Так же как и в случае с «Агирре», где на площадке работали люди из шестнадцати стран, общим языком для всех, включая Кински и Аджани, был английский. Режиссер должен не только стремиться облегчить общение на площадке, но и принимать во внимание международных прокатчиков, а для них английский язык всегда предпочтительней. Так что мы снимали на английском, но сделали и немецкоязычную версию, которая мне всегда казалась более убедительной. Я не хочу сказать, что какая-то из версий «лучше», просто на немецком фильм более аутентичен, что ли.
Всю «Трансильванию» мы снимали в бывшей Чехословакии — в основном в Моравии, в замке Пернштейн, и в Высоких Татрах. Изначально я хотел снимать в самой Трансильвании, то есть в Румынии, но это были времена Чаушеску, и мне не дали разрешение. Официального отказа я так и не получил, но румынские режиссеры, которые всячески меня поддерживали в стремлении снимать в Карпатах, посоветовали покинуть страну и не ждать разрешения, поскольку пока Чаушеску у власти, никаких шансов нет. Парламент удостоил его титулом Новый Влад Дракула — был такой исторический персонаж, защитник Румынии. Подразумевалось, что Чаушеску защищает свою страну от Советского Союза. Мои румынские коллеги, как оказалось, были правы, но тем не менее я с удовольствием путешествовал по Румынии и, пока искал место для съемок, изъездил Карпаты вдоль и поперек.
После масштабных съемок «Носферату» «Войцек», конечно, кажется пустячным делом. Съемки заняли семнадцать дней, и еще пять дней — монтаж. Я бы взялся за дело на следующий же день после «Носферату», но надо было подождать, пока у Кински отрастут волосы для роли. Работу с той же командой я продолжил главным образом по техническим и бюрократическим причинам. Тогда получение разрешения на съемку в Чехословакии было целой эпопеей. Мы закончили съемки второй половины «Носферату» в восточной Словакии, и я подумал, что можно не сообщать об этом властям, а просто сразу начать снимать «Войцека». Эпизоды без участия Кински мы начали снимать на следующий же день после «Носферату».
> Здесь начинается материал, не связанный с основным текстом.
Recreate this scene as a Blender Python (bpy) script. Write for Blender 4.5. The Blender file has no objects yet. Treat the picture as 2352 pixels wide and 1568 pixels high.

Кински никогда не был актером, который просто играет роль — он выкладывается без остатка. Мы начали снимать новый фильм, но он по-прежнему пребывал в мире «Носферату», и это стало очевидно, как только он ступил на съемочную площадку «Войцека». Погруженность в образ Носферату придала его игре особую ранимость и хрупкость, что чувствуется с первых же кадров фильма. Вспомните, как он смотрит в камеру сразу после заглавных титров. У него как будто что-то не так с лицом. Одна сторона лица Кински на самом деле опухла, и вот отчего. Когда он отжимается во время титров, майор пинает его в спину. «Он неправильно делает, он должен не притворяться, а пнуть по-настоящему», — сказал Клаус. Человек, пинающий Войцека, Вальтер Заксер, на которого через несколько лет Кински будет орать в «Бремени мечты». В итоге Кински так впечатался в брусчатку, что у него начало опухать лицо. И заметив это, я велел ему: «Клаус, стой! Не шевелись. Смотри на меня». Он еще не отдышался после отжиманий, но в его взгляде такая сила. Этот взгляд задает атмосферу всего фильма.
Кроме того, ему очень нравилась роль, и на площадке он находился в полной гармонии с самим собой. Если что-то шло не так, как я рассчитывал, он говорил: «Вернер, мы делаем большое дело, усилия не пропадут всуе. Не волнуйся, все образуется». Он много работал с текстом и, что с ним не так часто случалось, знал свои реплики. Работать с Клаусом в те дни было настоящее удовольствие, и я вспоминаю это время с искренней теплотой. Да, сыграл он великолепно, проник в самую сущность роли. В нем такая затаенная сила.
Экранизация пьесы Георга Бюхнера установила для меня прямую связь с лучшим, что есть в моей родной культуре, потому что «Носферату» — это все же связь преимущественно с миром кинематографическим. Для меня всегда была важна немецкая культура, но снять «Войцека» означало приблизиться к одному из величайших ее достижений, и потому в этом фильме для меня есть что-то непостижимое. Коснувшись золотых вершин, он и сам как будто засиял. Хотя, надо сказать, до вершин мне удалось лишь чуть дотронуться.